Jodie Foster und der amerikanische Alptraum
Jodie Foster stellt in Cannes ihren neuen Film „Der Biber“ vor und ist sicher: „Europäer verstehen mehr vom Leben.“
Frau Foster, wie kommt es, dass Sie sich in Ihrem neuen Film „Der Biber“ ausgerechnet mit Depressionen beschäftigen?
Foster: Ich bin oft schon damit konfrontiert gewesen. Depressionen gibt es in jeder Familie. Die bringt das Leben nun mal so mit sich, würde ich sagen. Und je älter man wird, desto mehr häufen sich die Schwierigkeiten: Deine Eltern werden alt, deine Kinder erfüllen deine Erwartungen nicht, das Leben entwickelt sich anders, als du es dir gedacht hast.
Sind Depressionen in Amerika denn noch ein Tabu?
Foster: Nein, überhaupt nicht! Depressionen sind auch kein Phänomen, das nur in Amerika auftritt, aber es ist besonders dort so präsent: Man hat alles und fühlt sich trotzdem leer. Wir Amerikaner tendieren dazu, große Wagen, riesige Steaks und große Häuser haben zu wollen und es als Erfüllung unserer Träume zu verstehen. Europäer sind da bodenständiger und verstehen mehr vom Leben.
Das ist also die Kehrseite des amerikanischen Traums?

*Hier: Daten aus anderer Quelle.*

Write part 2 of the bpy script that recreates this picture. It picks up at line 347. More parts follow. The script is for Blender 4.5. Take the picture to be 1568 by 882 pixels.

Foster: Absolut. Und dann gibt es so ein vorfabriziertes Fest namens Thanksgiving. Die Leute fühlen sich verpflichtet, bei diesem einen Abendessen zu demonstrieren, wie sehr sich alle lieben. Dabei ist es ein furchtbares Aufeinandertreffen deiner Vergangenheit und deiner ungewissen Zukunft! Diese Heuchelei ist eine weitere Kehrseite des amerikanischen Traums. Mich fasziniert Amerika, die Landschaft und die Mentalität, weil sie ein Teil von mir sind, ohne dass ich es vollständig fassen kann.
Eigentlich wollten Sie bei „Der Biber“ nur Regie führen. Wie kam es, dass Sie nun auch die zweite Hauptrolle neben Mel Gibson spielen?
Foster: Als Mel sich für unser Projekt entschieden hatte, dachte ich mir: Wen soll ich ihm jetzt gegenüber besetzen? Ich wollte sichergehen, dass der Film ein Drama bleibt, eine Familientragödie. Dafür brauchte ich eine Schauspielerin, die die Erfahrung einer langen Ehe überzeugend darstellen konnte. Mel ist ein ganz besonderer Schauspieler, und ich dachte mir einfach, wir zwei passen gut zusammen.
Sie sind mit Mel Gibson befreundet. War das gemeinsame Spiel für Sie auch eine emotionale Reise?
Foster: Ja, über viele Punkte haben wir uns auch schon über Jahre unterhalten: Das Verhältnis zwischen Vater und Sohn beispielsweise. Deswegen war ich mir sicher, dass er genau weiß, worum es mir in diesem Film geht. Ich wusste, dass er den Mut haben würde, den traurigen Teil seiner Persönlichkeit offen zu legen.
Sie sind mit „Der Biber“ zum Filmfestival in Cannes eingeladen. Zum ersten Mal waren Sie dort mit 13 Jahren, als Sie in „Taxi Driver“ gespielt haben.
Foster: Ja, das war 1976, „Taxi Driver“ hat die Goldene Palme gewonnen. Ich erinnere mich noch gut! Die Filmfirma Columbia wollte nur Regisseur Martin Scorsese sowie die Schauspieler Robert De Niro und Harvey Keitel dort haben. Aber meine Mutter sagte: „So eine Chance wirst du nie wieder haben! Und du sprichst perfekt Französisch. Wir zahlen es aus eigener Tasche!“ Und abgesehen von der Pressekonferenz hat keiner der anderen ein Interview gegeben. Sie waren auf ihren Zimmern und haben sich nicht raus getraut. Ich war die einzige, die damit kein Problem hatte.
Sie waren ein Kinderstar. Wann haben Sie sich entschieden, kein normales Leben zu führen?
Foster: Ich hatte eigentlich zu keinem Zeitpunkt das Gefühl, ein normales Leben zu führen. Kalifornien und Sonne waren vielleicht normale Dinge, aber ich hatte keinen Vater. Meine Mutter hat uns vier Kinder allein großgezogen. Ich habe im Alter von drei Jahren angefangen zu arbeiten, meine Brüder haben auch früh angefangen, wir haben damit unsere Familie ernährt. Insofern hatte ich nie das Gefühl, eine normale Kindheit gehabt zu haben. Aber das muss kein Nachteil sein. Normalität ist für mich nicht automatisch erstrebenswert.